EXERCISE BRIEF:
All of the material below is to be returned exactly.

Scenes as source code:
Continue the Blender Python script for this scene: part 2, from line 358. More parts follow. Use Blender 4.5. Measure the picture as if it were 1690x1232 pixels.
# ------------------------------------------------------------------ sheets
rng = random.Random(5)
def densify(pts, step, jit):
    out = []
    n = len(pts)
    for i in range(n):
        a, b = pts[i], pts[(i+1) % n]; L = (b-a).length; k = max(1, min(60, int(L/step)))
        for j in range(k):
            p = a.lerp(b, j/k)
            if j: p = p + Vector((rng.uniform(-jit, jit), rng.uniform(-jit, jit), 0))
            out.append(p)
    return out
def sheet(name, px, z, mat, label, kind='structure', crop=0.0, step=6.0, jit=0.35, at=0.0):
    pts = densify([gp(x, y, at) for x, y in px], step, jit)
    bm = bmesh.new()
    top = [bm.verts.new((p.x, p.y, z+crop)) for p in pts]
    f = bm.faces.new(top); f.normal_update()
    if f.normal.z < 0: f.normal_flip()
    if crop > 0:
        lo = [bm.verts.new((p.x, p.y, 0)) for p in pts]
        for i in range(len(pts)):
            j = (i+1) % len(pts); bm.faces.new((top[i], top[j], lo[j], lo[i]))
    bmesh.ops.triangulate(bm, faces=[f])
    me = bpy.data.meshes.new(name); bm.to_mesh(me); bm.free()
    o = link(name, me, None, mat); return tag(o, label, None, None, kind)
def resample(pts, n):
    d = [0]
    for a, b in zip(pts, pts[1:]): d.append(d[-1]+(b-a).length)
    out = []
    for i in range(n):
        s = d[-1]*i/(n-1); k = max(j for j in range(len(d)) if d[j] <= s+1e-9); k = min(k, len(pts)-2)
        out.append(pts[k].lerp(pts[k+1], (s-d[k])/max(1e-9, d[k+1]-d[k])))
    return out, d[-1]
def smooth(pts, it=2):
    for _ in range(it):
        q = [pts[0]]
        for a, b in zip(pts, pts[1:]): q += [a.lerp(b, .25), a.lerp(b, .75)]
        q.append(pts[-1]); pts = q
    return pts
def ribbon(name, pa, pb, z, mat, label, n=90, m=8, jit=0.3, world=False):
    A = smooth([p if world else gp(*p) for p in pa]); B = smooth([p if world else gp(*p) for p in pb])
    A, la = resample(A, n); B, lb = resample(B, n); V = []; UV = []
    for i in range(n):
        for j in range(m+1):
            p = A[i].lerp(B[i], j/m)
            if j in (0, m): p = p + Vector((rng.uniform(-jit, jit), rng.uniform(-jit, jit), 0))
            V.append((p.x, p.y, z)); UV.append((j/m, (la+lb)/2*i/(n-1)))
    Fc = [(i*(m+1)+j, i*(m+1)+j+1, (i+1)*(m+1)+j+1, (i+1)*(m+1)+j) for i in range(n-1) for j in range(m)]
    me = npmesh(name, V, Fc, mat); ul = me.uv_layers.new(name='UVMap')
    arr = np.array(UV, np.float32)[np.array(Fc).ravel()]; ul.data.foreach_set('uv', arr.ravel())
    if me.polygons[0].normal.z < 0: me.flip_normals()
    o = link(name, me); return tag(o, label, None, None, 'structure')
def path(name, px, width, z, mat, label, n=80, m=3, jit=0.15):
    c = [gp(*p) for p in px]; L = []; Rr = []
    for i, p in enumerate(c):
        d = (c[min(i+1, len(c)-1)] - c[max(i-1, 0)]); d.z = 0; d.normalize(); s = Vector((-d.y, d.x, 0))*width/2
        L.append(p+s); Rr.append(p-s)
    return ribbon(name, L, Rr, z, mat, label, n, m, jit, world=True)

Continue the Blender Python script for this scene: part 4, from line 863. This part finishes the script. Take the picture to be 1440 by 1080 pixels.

WRITTEN SOLUTION:
Continue the Blender Python script for this scene: part 2, from line 358. More parts follow. Use Blender 4.5. Measure the picture as if it were 1690x1232 pixels.
# ------------------------------------------------------------------ sheets
rng = random.Random(5)
def densify(pts, step, jit):
    out = []
    n = len(pts)
    for i in range(n):
        a, b = pts[i], pts[(i+1) % n]; L = (b-a).length; k = max(1, min(60, int(L/step)))
        for j in range(k):
            p = a.lerp(b, j/k)
            if j: p = p + Vector((rng.uniform(-jit, jit), rng.uniform(-jit, jit), 0))
            out.append(p)
    return out
def sheet(name, px, z, mat, label, kind='structure', crop=0.0, step=6.0, jit=0.35, at=0.0):
    pts = densify([gp(x, y, at) for x, y in px], step, jit)
    bm = bmesh.new()
    top = [bm.verts.new((p.x, p.y, z+crop)) for p in pts]
    f = bm.faces.new(top); f.normal_update()
    if f.normal.z < 0: f.normal_flip()
    if crop > 0:
        lo = [bm.verts.new((p.x, p.y, 0)) for p in pts]
        for i in range(len(pts)):
            j = (i+1) % len(pts); bm.faces.new((top[i], top[j], lo[j], lo[i]))
    bmesh.ops.triangulate(bm, faces=[f])
    me = bpy.data.meshes.new(name); bm.to_mesh(me); bm.free()
    o = link(name, me, None, mat); return tag(o, label, None, None, kind)
def resample(pts, n):
    d = [0]
    for a, b in zip(pts, pts[1:]): d.append(d[-1]+(b-a).length)
    out = []
    for i in range(n):
        s = d[-1]*i/(n-1); k = max(j for j in range(len(d)) if d[j] <= s+1e-9); k = min(k, len(pts)-2)
        out.append(pts[k].lerp(pts[k+1], (s-d[k])/max(1e-9, d[k+1]-d[k])))
    return out, d[-1]
def smooth(pts, it=2):
    for _ in range(it):
        q = [pts[0]]
        for a, b in zip(pts, pts[1:]): q += [a.lerp(b, .25), a.lerp(b, .75)]
        q.append(pts[-1]); pts = q
    return pts
def ribbon(name, pa, pb, z, mat, label, n=90, m=8, jit=0.3, world=False):
    A = smooth([p if world else gp(*p) for p in pa]); B = smooth([p if world else gp(*p) for p in pb])
    A, la = resample(A, n); B, lb = resample(B, n); V = []; UV = []
    for i in range(n):
        for j in range(m+1):
            p = A[i].lerp(B[i], j/m)
            if j in (0, m): p = p + Vector((rng.uniform(-jit, jit), rng.uniform(-jit, jit), 0))
            V.append((p.x, p.y, z)); UV.append((j/m, (la+lb)/2*i/(n-1)))
    Fc = [(i*(m+1)+j, i*(m+1)+j+1, (i+1)*(m+1)+j+1, (i+1)*(m+1)+j) for i in range(n-1) for j in range(m)]
    me = npmesh(name, V, Fc, mat); ul = me.uv_layers.new(name='UVMap')
    arr = np.array(UV, np.float32)[np.array(Fc).ravel()]; ul.data.foreach_set('uv', arr.ravel())
    if me.polygons[0].normal.z < 0: me.flip_normals()
    o = link(name, me); return tag(o, label, None, None, 'structure')
def path(name, px, width, z, mat, label, n=80, m=3, jit=0.15):
    c = [gp(*p) for p in px]; L = []; Rr = []
    for i, p in enumerate(c):
        d = (c[min(i+1, len(c)-1)] - c[max(i-1, 0)]); d.z = 0; d.normalize(); s = Vector((-d.y, d.x, 0))*width/2
        L.append(p+s); Rr.append(p-s)
    return ribbon(name, L, Rr, z, mat, label, n, m, jit, world=True)

Continue the Blender Python script for this scene: part 4, from line 863. This part finishes the script. Take the picture to be 1440 by 1080 pixels.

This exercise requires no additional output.